7/22/15 – What’s the Story with Lynne Avadenka?

Artist: Lynne Avadenka

Location: Her studio

Breakfast:

LA – Coffee (w/ cream)

SRS – Coffee (black)

You know when you meet someone who makes you feel lazy? I am often told that I am that person, for other people. So it says something that Lynne Avadenka makes me feel like that. She doesn’t just manage Signal Return – a letterpress studio in the Eastern Market – she also has a thriving personal letterpress and bookmaking practice that, among other things, collects stories into a kind of personal-library-as-lifework.

Think about that, for a minute. If you’re half the bookphile I am, it will probably get y0ur motor running a little to realize that bookmakers can just, you know, make a book out whatever they want. And Lynne’s books aren’t just powerful stories; they are really beautiful. Her aesthetic choices are deliberate, and tailored to best support the stories in a variety of surprising ways.
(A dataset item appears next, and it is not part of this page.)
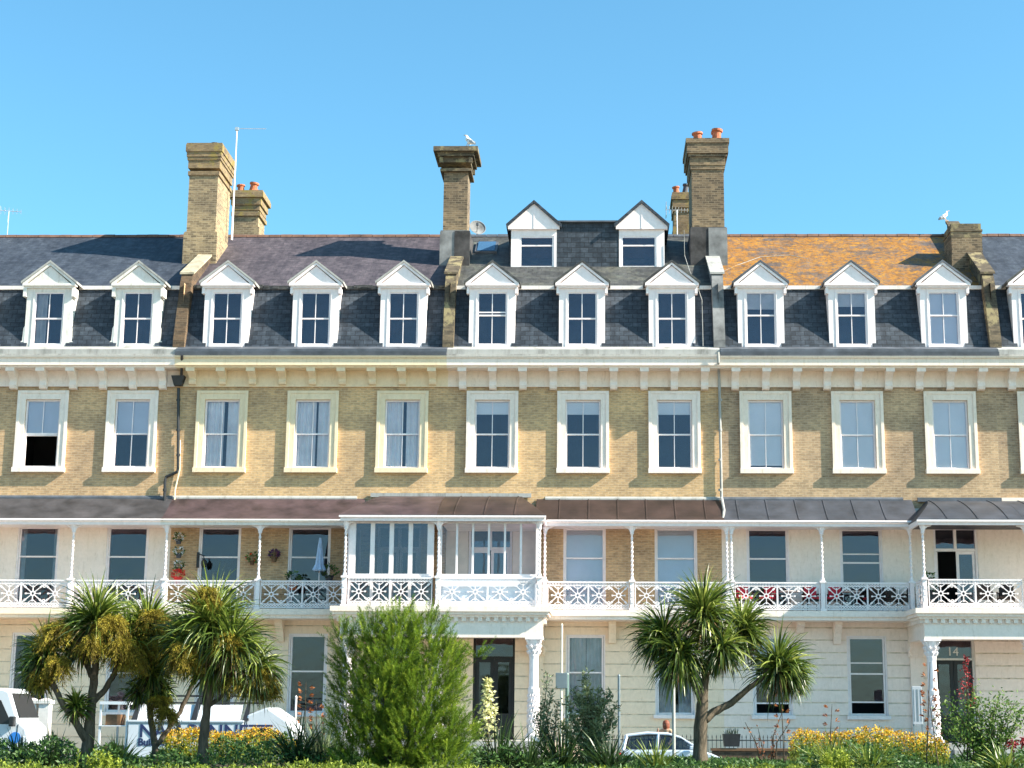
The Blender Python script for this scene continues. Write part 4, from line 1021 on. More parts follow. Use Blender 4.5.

But I think it’s the stories that most attract me. Representation–that is, whose stories make it to print, who is subsequently remembered beyond their own ability to tell their story–is a political issue. The labor-intensive nature of typesetting and printing forces artists like Lynne (as well as trade typesetters throughout the history of printing) to be selective about what text gets replicated and what gets cut, which in turn, shapes history. I like it when politics manages to find a delivery mechanism as smooth and subversive as Lynne’s pretty little volumes.

More on that, in detail–I have a profile of Lynne’s work, particularly in relationship to her own original texts and those of other writers, in the works for an upcoming issue of Detroit Research. So you can look forward to more on Lynne, and I can look forward to another breakfast, once I’ve figured out how to tell Lynne’s story.